Jose Torres Lopez Qualifying Exam
Nov
22
2024
Nov
22
2024
Description
Abstract: Two-dimensional moiré materials are characterized by their ample tunability, large periodicity lengths, and strong electronic interactions. In particular, electrons and holes can easily be doped and coupled in these systems, leading to interesting charge excitations such as excitons, which are bound states of electrons and holes. When the bound electrons carry a minority spin relative to the background, the resulting exciton is called a spin-polaron. In this talk, I will present two exact diagonalization studies involving excitons and polarons in moiré materials. The first is a generalization of the continuum moiré model, where we introduce independent moiré potentials that allow for relative polarization of the electron and hole. We apply this model to study polarization-induced trapping of the exciton at moiré domain boundaries, which lifts the degeneracy at zero momentum between the linear and quadratic valley modes induced by electron-hole exchange interaction.
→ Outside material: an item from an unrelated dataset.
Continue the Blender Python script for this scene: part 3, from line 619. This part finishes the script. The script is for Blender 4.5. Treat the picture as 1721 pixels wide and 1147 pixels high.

Second, we study pairing of spin-polarons that are known to be the preferred charge excitation, for suitable parameter regimes, in moiré transition-metal-dichalcogenide bilayers described by the Hubbard model. We stack two such moiré-Hubbard lattices, coupling them via interlayer tunnel, and identify a range of experimentally realistic parameters where the system forms a layer antiferromagnet that gives rise to the formation of charge 2e bipolarons upon hole doping. We investigate the resulting superconductivity emerging from bipolaron condensation, as well as the stability of the bipolaron against different perturbations and larger polarons.